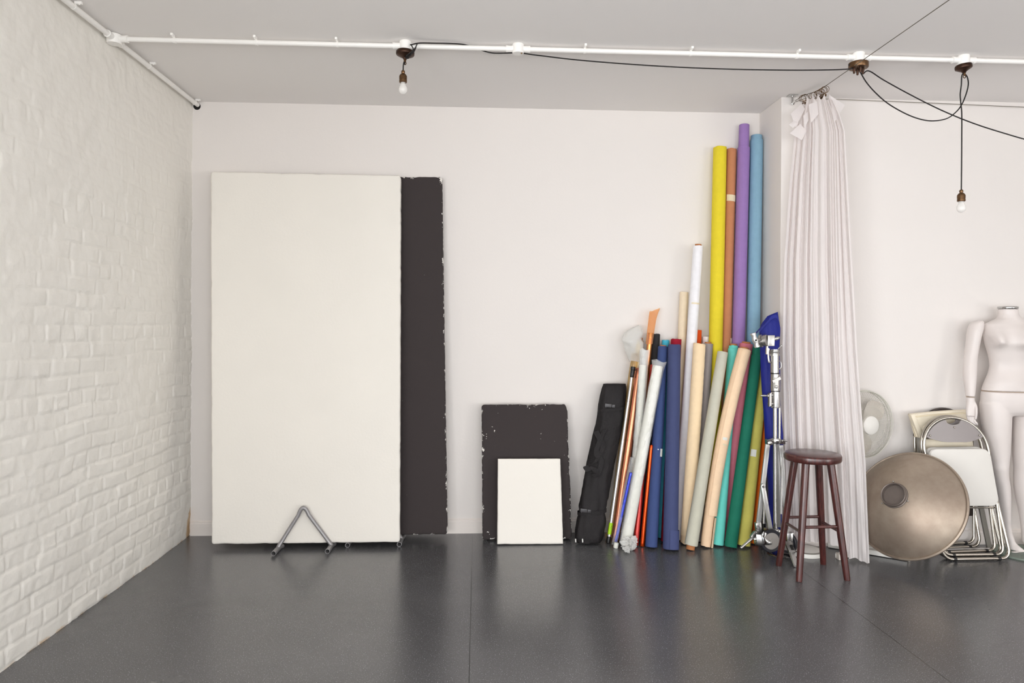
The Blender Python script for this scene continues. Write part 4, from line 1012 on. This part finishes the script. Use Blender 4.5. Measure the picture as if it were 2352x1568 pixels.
# ================================================================== STOOL
def stool():
    feet = [atz(1788.5, 1298), atz(1835, 1335), atz(1946, 1332), atz(1891, 1295)]
    ctr = sum(feet, Vector())/4; cs = at(1866, 1040, ctr.y); zt = cs.z
    t = thing('bar_stool', 'dark reddish-brown wooden bar stool standing in front of the curtain', 'stool', (ctr.x, ctr.y, 0))
    sx = at(1866, 1037, ctr.y).x; R = 63.5*MPP(ctr.y)*.985
    MB().lathe([(R*.93, -.042), (R*.98, -.038), (R, -.032), (R, -.010), (R*.985, -.004), (R*.95, 0), (0, .0)], (sx, ctr.y, zt), n=64).build('seat', M['stoolwood'], t)
    dirs = []
    tops = []
    for f in feet:
        d = f-ctr; tp = Vector((sx, ctr.y, zt-.04)) + d*.52; tp.z = zt-.04; tops.append(tp)
        P = [f+(tp-f)*v for v in (0, .02, .3, .7, 1)]
        MB().tube([f+Vector((0, 0, .0))]+P[1:], [.0165, .0175, .0195, .021, .0215], 20).build('leg', M['stoolwood'], t)
    def pt(i, z): f, tp = feet[i], tops[i]; return f+(tp-f)*(z/tp.z)
    for i, j, z in ((1, 2, .292), (0, 3, .292), (0, 1, .262), (2, 3, .262)):
        MB().tube([pt(i, z), pt(j, z)], .0085, 14).build('rung', M['stoolwood'], t)
    return t
stool()

# ================================================================== FAN
def fan():
    Y = 4.30; c = at(1983, 974, Y); t = thing('pedestal_fan', 'white pedestal fan half hidden behind the curtain', 'fan', onfloor(1985, Y))
    be = math.radians(13); n = Vector((math.sin(be), -math.cos(be), .02)).normalized(); u = Vector((math.cos(be), math.sin(be), 0)); w = Vector((0, 0, 1)); R = 78*MPP(Y)
    circ = lambda r, off, k=56: [c+n*off+(u*math.cos(2*PI*i/k)+w*math.sin(2*PI*i/k))*r for i in range(k)]
    for off, rr, tk in ((.0, R, .005), ):
        MB().tube(circ(rr, off), tk, 8, closed=True).tube(circ(R*.985, -.02), .003, 6, closed=True).tube(circ(R*.985, .02), .003, 6, closed=True).build('cage_rim', M['fanwire'], t)
    for s, nm in ((1, 'front_cage'), (-1, 'rear_cage')):
        mb = MB(); K = 90
        for i in range(K):
            a = 2*PI*i/K; d = u*math.cos(a)+w*math.sin(a); tw = u*math.cos(a+s*.55)+w*math.sin(a+s*.55)
            mb.tube([c+n*(s*.006)+d*R*.99, c+n*s*.045+(d*.72+tw*.18)*R*.9, c+n*s*.058+tw*R*.26], .0009, 4, cap=False)
        for rr, off in ((.8, .047), (.55, .055)): mb.tube(circ(R*rr, s*off), .001, 5, closed=True)
        mb.build(nm, M['fanwire'], t)
    MB().lathe([(0, .072), (R*.235, .072), (R*.27, .066), (R*.275, .05), (R*.2, .045)], c, n, 32).build('hub_cap', M['fanwhite'], t)
    for k in range(3):
        a0 = math.radians(40+120*k); rs = []
        for i in range(13):
            v = i/12; r = R*(.16+.74*v); hw = interp(v, [0, .3, .7, .92, 1], [.30, .52, .56, .36, .10])*(.6 if v < .05 else 1)
            rs.append([c+n*(-.012+.030*(q-.5)*(1-.3*v)*-1)+(u*math.cos(a0+(q-.5)*2*hw*(1.1-.3*v))+w*math.sin(a0+(q-.5)*2*hw*(1.1-.3*v)))*r for q in [j/8 for j in range(9)]])
        MB().rings(rs, False, False, False).build('blade', M['fanblade'], t)
    MB().lathe([(.0, -.098), (.04, -.098), (.05, -.09), (.055, -.07), (.05, -.055), (0, -.055)], c, n, 28).build('motor', M['fanwhite'], t)
    b = onfloor(1985, Y); top = c-n*.075
    MB().tube([Vector((top.x, top.y, .03)), Vector((top.x, top.y, top.z-.04))], .014, 16).build('pole', M['fanwhite'], t)
    for ex, ey in ((2084, 1287), (1925, 1284)):
        e = atz(ex, ey, 0); d = (e-Vector((top.x, top.y, 0))); o = Vector((top.x, top.y, 0))-d*.9
        o.y = min(o.y, YR-.035)
        MB().bar(o+Vector((0, 0, .0175)), e+Vector((0, 0, .0175)), .04, .028, (0, 0, 1)).build('base_leg', M['fanwhite'], t, bevel=.004)
        MB().obox(e+Vector((0, 0, .018)), (.006, 0, 0), (0, .021, 0), (0, 0, .0175)).build('end_cap', M['fanblade'], t, bevel=.002)
fan()

# ================================================================== REFLECTOR DISH
def dish():
    Yc = 4.03; c = at(2085, 1159, Yc); n = Vector((-.77, -.45, .45)).normalized(); R = .325
    t = thing('reflector_dish', 'large worn metal reflector dish leaning on the folding chairs', 'reflector', (c.x, c.y, 0))
    prof = [(R*.985, -.010), (R*1.0, -.014), (R*1.012, -.006), (R*1.012, .004), (R*.99, .010), (R*.972, .006), (R*.955, .016), (R*.88, .044), (R*.75, .083), (R*.6, .116), (R*.45, .141), (R*.32, .157), (R*.255, .163), (R*.232, .164)]
    inner = [(r*.985, h-.006) for r, h in reversed(prof[5:])]
    MB().lathe(prof+inner, c, n, 96).build('bowl', M['dish'], t, angle=30)
    r0 = R*.215
    MB().lathe([(r0*1.06, .158), (r0*1.06, .166), (r0, .168), (r0, .186), (r0*.97, .188), (r0*.92, .186), (r0*.92, .10), (r0*.5, .098), (0, .098)], c, n, 48).build('mounting_socket', M['socket'], t, angle=30)
    u = n.orthogonal().normalized(); w = n.cross(u)
    for k in range(3):
        a = .7+2*PI*k/3; MB().ell(c+n*.170+(u*math.cos(a)+w*math.sin(a))*r0*1.2, (.005, .005, .005), 10, 6).build('rivet', M['satin'], t)
dish()

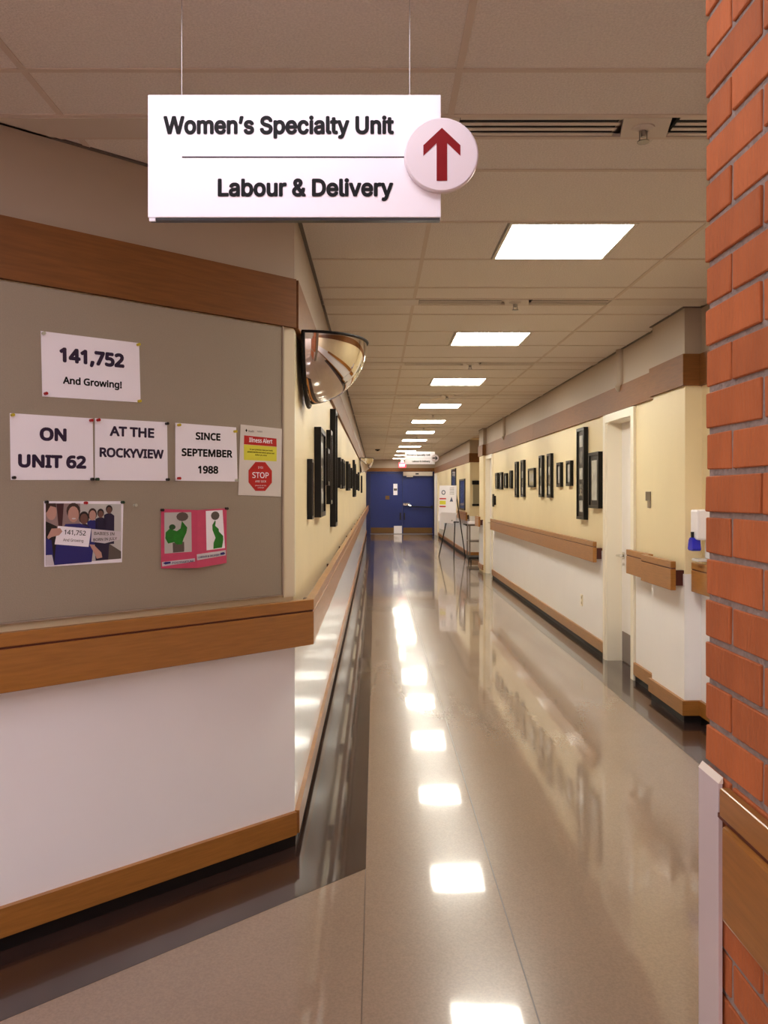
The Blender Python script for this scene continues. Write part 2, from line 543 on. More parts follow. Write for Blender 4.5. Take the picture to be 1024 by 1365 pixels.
# ---- right walls
RS = 1
near = [(2.13, YB), (2.13, 5.29)]
pil = [(2.13, 5.29), (2.02, 5.29), (2.02, 5.90), (XR, 5.90)]
wr = struct('wall_right', strip([(2.13, YB), (2.13, 5.29)], -0.12, 0, 0, 2.8, RS), 'cream')
bm = BM()
for o_ in [wr]:
    pass
add_box(bm, 2.02, 2.25, 5.29, 5.90, 0, 2.8)                   # near pilaster
wpart('pilaster', bm, 'cream', wr)
D1A, D1B = 6.53, 7.27                                         # opening of the near door
D2A, D2B = 14.42, 15.12
wpart('wall_section', box(XR, 2.30, 5.90, D1A, 0, 2.8), 'cream', wr)
wpart('wall_section', box(XR, 2.30, D1A, D1B, 2.15, 2.8), 'cream', wr)
wpart('wall_section', box(XR, 2.30, D1B, D2A, 0, 2.8), 'cream', wr)
wpart('wall_section', box(XR, 2.30, D2A, D2B, 2.15, 2.8), 'cream', wr)
wpart('wall_section', box(XR, 2.30, D2B, 15.2, 0, 2.8), 'cream', wr)
wpart('pilaster', box(2.02, 2.30, 15.2, 15.8, 0, 2.8), 'cream', wr)
wpart('alcove_wall', box(2.30, 3.5, 15.68, 15.8, 0, 2.8), 'cream', wr)
wpart('alcove_wall', box(3.4, 3.5, 15.8, 18.5, 0, 2.8), 'cream', wr)
wpart('alcove_wall', box(2.15, 3.5, 18.5, 18.62, 0, 2.8), 'cream', wr)
wpart('wall_section', box(2.15, 2.30, 18.62, YEND, 0, 2.8), 'cream', wr)
full = near + pil[1:] + [(XR, 15.2), (2.02, 15.2), (2.02, 15.8), (3.3, 15.8)]
fin = [(3.3, 18.5), (2.15, 18.5), (2.15, YEND - 0.08)]
wpart('upper_wall', strip(full, 0, 0.004, 2.40, HC, RS), 'frieze', wr)
wpart('upper_wall', strip(fin, 0, 0.004, 2.40, HC, RS), 'frieze', wr)
wpart('wainscot', strip(near + pil[1:3] + [(XR, 5.90), (XR, 6.46)], 0, 0.006, 0.06, 0.97, RS), 'wainscot', wr)
wpart('wainscot', strip([(XR, 7.34), (XR, D2A - 0.07)], 0, 0.006, 0.06, 0.97, RS), 'wainscot', wr)
wpart('wainscot', strip([(2.02, 15.2), (2.02, 15.8)], 0, 0.006, 0.06, 0.97, RS), 'wainscot', wr)
wpart('wainscot', strip(fin[:2] + [(2.15, 27.7)], 0, 0.006, 0.06, 0.97, RS), 'wainscot', wr)
struct('trim_4', strip(near + pil[1:] + [(XR, 10.6)], 0, 0.022, 2.20, 2.405, RS), 'wood_band')
struct('trim_5', strip([(XR, 10.604), (XR, 15.2), (2.02, 15.2), (2.02, 15.8), (3.3, 15.8)], 0, 0.022, 2.20, 2.405, RS), 'wood_band')
struct('trim_6', strip(fin, 0, 0.022, 2.20, 2.405, RS), 'wood_band')
nearpath = near + pil[1:3] + [(XR, 5.90), (XR, 6.46)]
baseboard('baseboard_near_right', nearpath, RS)
baseboard('baseboard_right', [(XR, 7.34), (XR, D2A - 0.07)], RS)
baseboard('baseboard_pilaster', [(2.02, 15.2), (2.02, 15.8)], RS)
baseboard('baseboard_far_right', fin[:2] + [(2.15, 27.7)], RS)
g = strip_bm(BM(), nearpath, 0, 0.010, 0, 0.05, RS)
strip_bm(g, [(XR, 7.34), (XR, D2A - 0.07)], 0, 0.010, 0, 0.05, RS)
strip_bm(g, fin[:2] + [(2.15, 27.7)], 0, 0.010, 0, 0.05, RS)
wpart('cove_base', g, 'rubber', wr)

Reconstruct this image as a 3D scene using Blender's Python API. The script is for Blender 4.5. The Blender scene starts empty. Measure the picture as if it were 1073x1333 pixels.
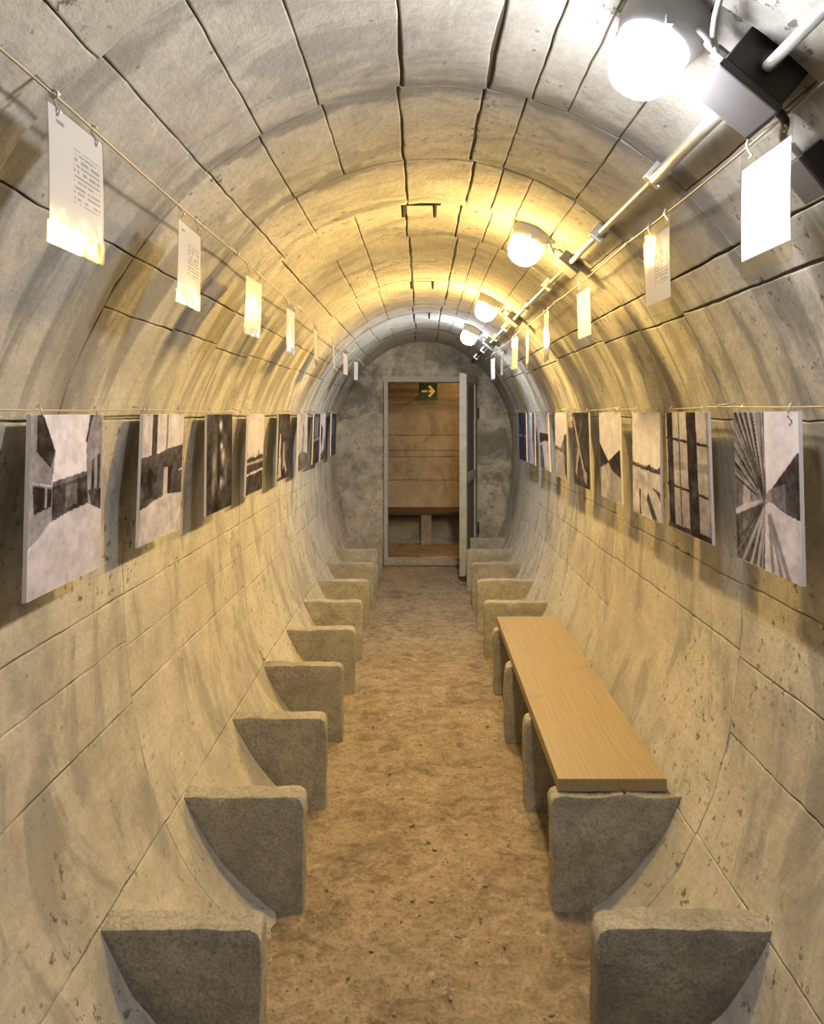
import bpy, bmesh, math, random
import numpy as np
from mathutils import Vector, Matrix

scene = bpy.context.scene
COL = scene.collection
random.seed(7)
EYE = 1.6
# ------------------------------------------------------------------ camera
cam_data = bpy.data.cameras.new('camera')
cam_data.sensor_fit = 'HORIZONTAL'
cam_data.sensor_width = 36.0
cam_data.lens = 36.0 * 900.0 / 1073.0
cam_data.shift_x = -10.5 / 1073.0
cam_data.shift_y = -128.5 / 1073.0
cam_data.clip_start = 0.02
cam = bpy.data.objects.new('camera', cam_data)
cam.location = (0, 0, EYE)
cam.rotation_euler = (math.radians(90), 0, 0)
COL.objects.link(cam)
scene.camera = cam
# ------------------------------------------------------------------ world, exposure
world = bpy.data.worlds.new('world')
scene.world = world
world.use_nodes = True
world.node_tree.nodes['Background'].inputs[0].default_value = (0.0, 0.0, 0.0, 1)
scene.view_settings.view_transform = 'Standard'
scene.view_settings.look = 'None'
scene.view_settings.gamma = 1.0
scene.view_settings.use_curve_mapping = False
scene.view_settings.exposure = -0.16
scene.cycles.adaptive_threshold = 0.02
# lamps of the tunnel: depth, colour, emission strength of the globe
LAMPS = [
    (1.17, (0.97, 0.97, 1.0), 720.0, 'largest and nearest glowing bulkhead lamp, white, beside the big dark junction box'),
    (2.52, (1.0, 0.65, 0.205), 1080.0, 'second glowing bulkhead lamp from the front, warm yellow, just past the ceiling ledge'),
    (4.03, (1.0, 0.64, 0.195), 1650.0, 'third glowing bulkhead lamp from the front, small and warm yellow'),
    (5.42, (0.90, 0.95, 1.0), 720.0, 'farthest glowing bulkhead lamp in the tunnel, cool white, nearest the door'),
]

# ------------------------------------------------------------------ helpers
def tag(o, label=None, cat=None, group=None, kind=None):
    if label: o['label'] = label
    if cat: o['category'] = cat
    if group: o['group'] = group
    if kind: o['kind'] = kind
    return o

def empty(name, loc=(0, 0, 0), label=None, cat=None, group=None, kind=None):
    o = bpy.data.objects.new(name, None)
    o.empty_display_size = 0.05
    o.location = loc
    COL.objects.link(o)
    return tag(o, label, cat, group, kind)

def link(name, me, mat=None, parent=None, smooth=True):
    o = bpy.data.objects.new(name, me)
    COL.objects.link(o)
    if mat is not None and not me.materials:
        me.materials.append(mat)
    if smooth:
        me.polygons.foreach_set('use_smooth', [True] * len(me.polygons))
    if parent is not None:
        o.parent = parent
        o.matrix_parent_inverse = Matrix.Translation(-Vector(parent.location)) if parent.type == 'EMPTY' else Matrix()
    return o

def mesh_of(name, v, f):
    me = bpy.data.meshes.new(name)
    me.from_pydata([tuple(p) for p in v], [], [tuple(q) for q in f])
    me.update()
    return me

class MB:
    """collects simple solids into one mesh (world coordinates)"""
    def __init__(self): self.bm = bmesh.new()
    def box(self, c, s, rot=None, bevel=0.0):
        m = Matrix.Translation(Vector(c)) @ (rot.to_4x4() if rot else Matrix()) @ Matrix.Diagonal((s[0], s[1], s[2], 1))
        r = bmesh.ops.create_cube(self.bm, size=1.0, matrix=m)
        if bevel:
            es = list({e for v in r['verts'] for e in v.link_edges})
            bmesh.ops.bevel(self.bm, geom=es, offset=bevel, segments=2, affect='EDGES', profile=0.6)
        return self
    def tube(self, pts, r, n=8, cap=True):
        pts = [Vector(p) for p in pts]
        rs = r if isinstance(r, (list, tuple)) else [r] * len(pts)
        rings = []
        t0 = (pts[1] - pts[0]).normalized()
        up = Vector((0, 0, 1)) if abs(t0.z) < 0.9 else Vector((1, 0, 0))
        u = t0.cross(up).normalized()
        for i, p in enumerate(pts):
            a = pts[max(i - 1, 0)]; b = pts[min(i + 1, len(pts) - 1)]
            t = (b - a).normalized()
            u = (u - t * u.dot(t)).normalized()
            w = t.cross(u)
            rings.append([self.bm.verts.new(p + (u * math.cos(2 * math.pi * k / n) + w * math.sin(2 * math.pi * k / n)) * rs[i]) for k in range(n)])
        for i in range(len(rings) - 1):
            for k in range(n):
                self.bm.faces.new((rings[i][k], rings[i][(k + 1) % n], rings[i + 1][(k + 1) % n], rings[i + 1][k]))
        if cap:
            self.bm.faces.new(rings[0][::-1]); self.bm.faces.new(rings[-1])
        return self
    def lathe(self, prof, origin, axis, n=24):
        axis = Vector(axis).normalized(); o = Vector(origin)
        up = Vector((0, 1, 0)) if abs(axis.y) < 0.9 else Vector((1, 0, 0))
        u = axis.cross(up).normalized(); w = axis.cross(u)
        rings = []
        for (r, h) in prof:
            if r < 1e-5:
                rings.append([self.bm.verts.new(o + axis * h)])
            else:
                rings.append([self.bm.verts.new(o + axis * h + (u * math.cos(2 * math.pi * k / n) + w * math.sin(2 * math.pi * k / n)) * r) for k in range(n)])
        for a, b in zip(rings, rings[1:]):
            for k in range(n):
                k2 = (k + 1) % n
                if len(a) == 1 and len(b) == 1: continue
                if len(a) == 1: self.bm.faces.new((a[0], b[k2], b[k]))
                elif len(b) == 1: self.bm.faces.new((a[k], a[k2], b[0]))
                else: self.bm.faces.new((a[k], a[k2], b[k2], b[k]))
        if len(rings[0]) > 1: self.bm.faces.new(rings[0])
        if len(rings[-1]) > 1: self.bm.faces.new(rings[-1][::-1])
        return self
    def build(self, name, mat, parent=None, smooth=False):
        bmesh.ops.recalc_face_normals(self.bm, faces=self.bm.faces)
        me = bpy.data.meshes.new(name)
        self.bm.to_mesh(me); self.bm.free()
        return link(name, me, mat, parent, smooth)

def ang_smooth(o, deg=40):
    me = o.data
    me.polygons.foreach_set('use_smooth', [True] * len(me.polygons))
    bm = bmesh.new(); bm.from_mesh(me)
    for e in bm.edges:
        if len(e.link_faces) == 2 and e.calc_face_angle(0) > math.radians(deg): e.smooth = False
    bm.to_mesh(me); bm.free()
    return o

# numpy value noise -------------------------------------------------
def _hash(ix, iy, iz, seed):
    n = (ix.astype(np.int64) * 374761393 + iy.astype(np.int64) * 668265263 + iz.astype(np.int64) * 2147483647 + seed * 974634777)
    n = (n ^ (n >> 13)) * 1274126177
    n = n & 0x7fffffff
    n = (n ^ (n >> 16)) * 1103515245 & 0x7fffffff
    return (n & 0xffff) / 65535.0
def vnoise(x, y, z, seed=0):
    x = np.asarray(x, float); y = np.asarray(y, float); z = np.asarray(z, float)
    x, y, z = np.broadcast_arrays(x, y, z)
    ix, iy, iz = np.floor(x), np.floor(y), np.floor(z)
    fx, fy, fz = x - ix, y - iy, z - iz
    fx, fy, fz = [f * f * (3 - 2 * f) for f in (fx, fy, fz)]
    out = 0
    for a in (0, 1):
        for b in (0, 1):
            for c in (0, 1):
                w = (fx if a else 1 - fx) * (fy if b else 1 - fy) * (fz if c else 1 - fz)
                out = out + w * _hash(ix + a, iy + b, iz + c, seed)
    return out * 2 - 1
def fbm(x, y, z, seed=0, octs=3):
    t = 0; a = 1.0; s = 0
    for o in range(octs):
        k = 2 ** o
        t = t + a * vnoise(np.asarray(x) * k, np.asarray(y) * k, np.asarray(z) * k, seed + o); s += a; a *= 0.5
    return t / s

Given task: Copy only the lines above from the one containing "Reconstruct this image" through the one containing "from mathutils import Vector, Matrix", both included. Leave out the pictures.

Correct answer:
Reconstruct this image as a 3D scene using Blender's Python API. The script is for Blender 4.5. The Blender scene starts empty. Measure the picture as if it were 1073x1333 pixels.
import bpy, bmesh, math, random
import numpy as np
from mathutils import Vector, Matrix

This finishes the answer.